Data segment:
>> BEGIN
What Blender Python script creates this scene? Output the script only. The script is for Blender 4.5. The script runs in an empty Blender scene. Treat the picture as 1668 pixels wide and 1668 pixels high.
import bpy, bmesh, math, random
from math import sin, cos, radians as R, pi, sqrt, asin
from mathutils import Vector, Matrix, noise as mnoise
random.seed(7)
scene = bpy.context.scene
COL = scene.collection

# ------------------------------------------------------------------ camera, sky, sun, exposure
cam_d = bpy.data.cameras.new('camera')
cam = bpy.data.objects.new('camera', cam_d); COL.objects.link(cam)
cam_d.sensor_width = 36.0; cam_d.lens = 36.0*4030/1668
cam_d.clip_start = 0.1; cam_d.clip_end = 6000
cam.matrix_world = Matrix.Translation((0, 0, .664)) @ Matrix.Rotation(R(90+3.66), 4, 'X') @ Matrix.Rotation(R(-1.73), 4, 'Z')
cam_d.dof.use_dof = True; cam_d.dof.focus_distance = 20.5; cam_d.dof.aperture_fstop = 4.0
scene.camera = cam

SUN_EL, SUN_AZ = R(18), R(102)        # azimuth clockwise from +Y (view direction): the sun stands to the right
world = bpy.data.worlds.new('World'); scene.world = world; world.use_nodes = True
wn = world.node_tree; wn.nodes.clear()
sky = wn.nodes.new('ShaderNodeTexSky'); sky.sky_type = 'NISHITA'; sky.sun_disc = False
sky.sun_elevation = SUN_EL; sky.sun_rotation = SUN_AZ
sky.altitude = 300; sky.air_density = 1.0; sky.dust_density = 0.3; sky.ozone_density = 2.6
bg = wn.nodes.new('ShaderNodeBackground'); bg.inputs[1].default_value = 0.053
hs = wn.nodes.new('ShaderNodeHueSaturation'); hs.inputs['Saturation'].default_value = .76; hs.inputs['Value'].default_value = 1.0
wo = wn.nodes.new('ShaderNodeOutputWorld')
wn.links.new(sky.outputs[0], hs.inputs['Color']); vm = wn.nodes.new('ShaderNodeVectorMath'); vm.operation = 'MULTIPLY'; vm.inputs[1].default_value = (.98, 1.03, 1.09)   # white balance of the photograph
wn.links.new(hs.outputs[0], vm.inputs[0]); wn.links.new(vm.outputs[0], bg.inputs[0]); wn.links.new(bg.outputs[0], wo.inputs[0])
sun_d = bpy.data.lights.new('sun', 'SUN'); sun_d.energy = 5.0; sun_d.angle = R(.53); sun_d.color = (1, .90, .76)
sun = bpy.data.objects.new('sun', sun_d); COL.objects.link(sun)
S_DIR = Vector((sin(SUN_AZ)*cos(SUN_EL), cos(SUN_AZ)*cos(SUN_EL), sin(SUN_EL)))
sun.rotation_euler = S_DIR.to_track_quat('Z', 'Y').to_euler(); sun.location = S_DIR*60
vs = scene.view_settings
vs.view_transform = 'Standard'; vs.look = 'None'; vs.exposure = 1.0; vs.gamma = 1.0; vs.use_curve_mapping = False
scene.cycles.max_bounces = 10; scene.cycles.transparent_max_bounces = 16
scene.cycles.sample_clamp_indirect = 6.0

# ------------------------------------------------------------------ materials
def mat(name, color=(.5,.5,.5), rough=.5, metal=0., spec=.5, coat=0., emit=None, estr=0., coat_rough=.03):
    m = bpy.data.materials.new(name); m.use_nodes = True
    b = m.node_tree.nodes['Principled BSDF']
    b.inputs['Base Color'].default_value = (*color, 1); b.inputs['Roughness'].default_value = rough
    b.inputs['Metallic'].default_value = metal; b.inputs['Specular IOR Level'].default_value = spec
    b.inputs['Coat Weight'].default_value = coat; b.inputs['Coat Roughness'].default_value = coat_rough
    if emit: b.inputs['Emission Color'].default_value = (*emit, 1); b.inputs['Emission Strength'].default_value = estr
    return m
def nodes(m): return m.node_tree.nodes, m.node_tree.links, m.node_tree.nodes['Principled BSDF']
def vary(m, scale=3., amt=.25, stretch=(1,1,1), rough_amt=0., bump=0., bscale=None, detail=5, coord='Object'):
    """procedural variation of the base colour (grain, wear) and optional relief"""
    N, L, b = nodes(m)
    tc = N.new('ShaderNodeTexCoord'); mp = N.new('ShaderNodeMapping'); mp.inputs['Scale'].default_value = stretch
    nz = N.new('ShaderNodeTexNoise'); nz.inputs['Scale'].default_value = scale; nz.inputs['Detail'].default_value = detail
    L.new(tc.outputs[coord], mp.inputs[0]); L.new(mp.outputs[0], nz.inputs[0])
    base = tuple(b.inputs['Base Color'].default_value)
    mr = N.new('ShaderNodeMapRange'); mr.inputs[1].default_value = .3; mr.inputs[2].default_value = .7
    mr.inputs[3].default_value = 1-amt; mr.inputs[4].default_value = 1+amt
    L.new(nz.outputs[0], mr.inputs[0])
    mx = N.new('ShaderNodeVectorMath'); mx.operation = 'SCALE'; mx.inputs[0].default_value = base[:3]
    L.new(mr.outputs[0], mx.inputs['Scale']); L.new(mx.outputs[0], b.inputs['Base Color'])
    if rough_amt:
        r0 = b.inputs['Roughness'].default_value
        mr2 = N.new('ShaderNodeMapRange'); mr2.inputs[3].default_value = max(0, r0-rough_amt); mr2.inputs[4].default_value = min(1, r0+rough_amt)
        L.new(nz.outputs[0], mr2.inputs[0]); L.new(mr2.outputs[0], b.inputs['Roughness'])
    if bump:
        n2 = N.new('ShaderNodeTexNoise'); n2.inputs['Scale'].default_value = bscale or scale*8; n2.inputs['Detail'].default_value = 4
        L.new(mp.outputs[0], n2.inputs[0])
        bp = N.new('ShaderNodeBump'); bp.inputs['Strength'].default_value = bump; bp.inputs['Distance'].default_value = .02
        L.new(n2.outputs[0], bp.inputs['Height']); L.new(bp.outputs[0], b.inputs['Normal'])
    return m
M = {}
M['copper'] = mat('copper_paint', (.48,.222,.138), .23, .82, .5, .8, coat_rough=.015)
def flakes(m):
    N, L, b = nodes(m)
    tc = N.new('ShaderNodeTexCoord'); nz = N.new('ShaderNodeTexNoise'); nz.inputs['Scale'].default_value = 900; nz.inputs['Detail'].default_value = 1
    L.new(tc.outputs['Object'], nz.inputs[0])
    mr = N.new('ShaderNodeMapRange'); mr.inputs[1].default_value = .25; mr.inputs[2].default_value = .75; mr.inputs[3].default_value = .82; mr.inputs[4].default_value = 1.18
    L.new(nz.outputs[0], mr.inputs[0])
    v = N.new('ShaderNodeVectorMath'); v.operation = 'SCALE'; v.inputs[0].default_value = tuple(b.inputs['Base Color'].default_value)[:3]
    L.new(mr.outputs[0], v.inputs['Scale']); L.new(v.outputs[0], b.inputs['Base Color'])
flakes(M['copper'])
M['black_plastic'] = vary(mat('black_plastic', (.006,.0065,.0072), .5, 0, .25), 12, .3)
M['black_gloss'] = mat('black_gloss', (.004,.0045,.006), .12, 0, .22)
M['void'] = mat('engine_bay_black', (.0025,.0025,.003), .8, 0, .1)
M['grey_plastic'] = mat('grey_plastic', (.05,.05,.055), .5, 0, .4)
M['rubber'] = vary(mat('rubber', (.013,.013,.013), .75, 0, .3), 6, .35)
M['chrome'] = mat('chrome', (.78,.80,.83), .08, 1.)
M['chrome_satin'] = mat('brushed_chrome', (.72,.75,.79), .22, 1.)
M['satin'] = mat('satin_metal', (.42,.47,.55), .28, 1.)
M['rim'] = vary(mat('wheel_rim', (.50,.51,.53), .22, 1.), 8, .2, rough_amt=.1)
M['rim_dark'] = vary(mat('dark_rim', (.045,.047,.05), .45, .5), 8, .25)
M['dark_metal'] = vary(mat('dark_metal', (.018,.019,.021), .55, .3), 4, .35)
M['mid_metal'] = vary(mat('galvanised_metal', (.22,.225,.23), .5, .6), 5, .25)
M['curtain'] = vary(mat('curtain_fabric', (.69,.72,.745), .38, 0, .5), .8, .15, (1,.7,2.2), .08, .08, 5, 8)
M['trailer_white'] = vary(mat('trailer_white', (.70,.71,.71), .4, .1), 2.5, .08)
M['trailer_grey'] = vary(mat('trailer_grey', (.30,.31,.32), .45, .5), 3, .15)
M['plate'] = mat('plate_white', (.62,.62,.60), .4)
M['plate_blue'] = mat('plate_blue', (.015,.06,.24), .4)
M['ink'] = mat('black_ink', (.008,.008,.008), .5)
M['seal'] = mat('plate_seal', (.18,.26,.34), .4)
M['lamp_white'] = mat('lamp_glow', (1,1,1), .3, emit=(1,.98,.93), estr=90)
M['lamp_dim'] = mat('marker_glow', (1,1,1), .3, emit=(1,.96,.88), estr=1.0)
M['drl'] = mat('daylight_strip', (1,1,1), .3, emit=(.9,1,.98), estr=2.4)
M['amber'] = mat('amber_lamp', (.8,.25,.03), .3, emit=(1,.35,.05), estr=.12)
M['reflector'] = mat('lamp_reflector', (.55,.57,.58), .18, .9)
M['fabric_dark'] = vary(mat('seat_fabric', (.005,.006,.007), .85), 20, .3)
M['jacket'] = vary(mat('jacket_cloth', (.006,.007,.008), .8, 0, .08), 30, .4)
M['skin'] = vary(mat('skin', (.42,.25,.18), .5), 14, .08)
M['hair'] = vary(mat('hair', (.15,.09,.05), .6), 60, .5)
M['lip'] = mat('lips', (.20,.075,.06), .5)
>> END
Instruction:
Begin with the first line of the listing and copy exactly through the line that contains "scene.camera = cam", please, keeping both ends and leaving out everything after.

Solution to this exercise:
What Blender Python script creates this scene? Output the script only. The script is for Blender 4.5. The script runs in an empty Blender scene. Treat the picture as 1668 pixels wide and 1668 pixels high.
import bpy, bmesh, math, random
from math import sin, cos, radians as R, pi, sqrt, asin
from mathutils import Vector, Matrix, noise as mnoise
random.seed(7)
scene = bpy.context.scene
COL = scene.collection

# ------------------------------------------------------------------ camera, sky, sun, exposure
cam_d = bpy.data.cameras.new('camera')
cam = bpy.data.objects.new('camera', cam_d); COL.objects.link(cam)
cam_d.sensor_width = 36.0; cam_d.lens = 36.0*4030/1668
cam_d.clip_start = 0.1; cam_d.clip_end = 6000
cam.matrix_world = Matrix.Translation((0, 0, .664)) @ Matrix.Rotation(R(90+3.66), 4, 'X') @ Matrix.Rotation(R(-1.73), 4, 'Z')
cam_d.dof.use_dof = True; cam_d.dof.focus_distance = 20.5; cam_d.dof.aperture_fstop = 4.0
scene.camera = cam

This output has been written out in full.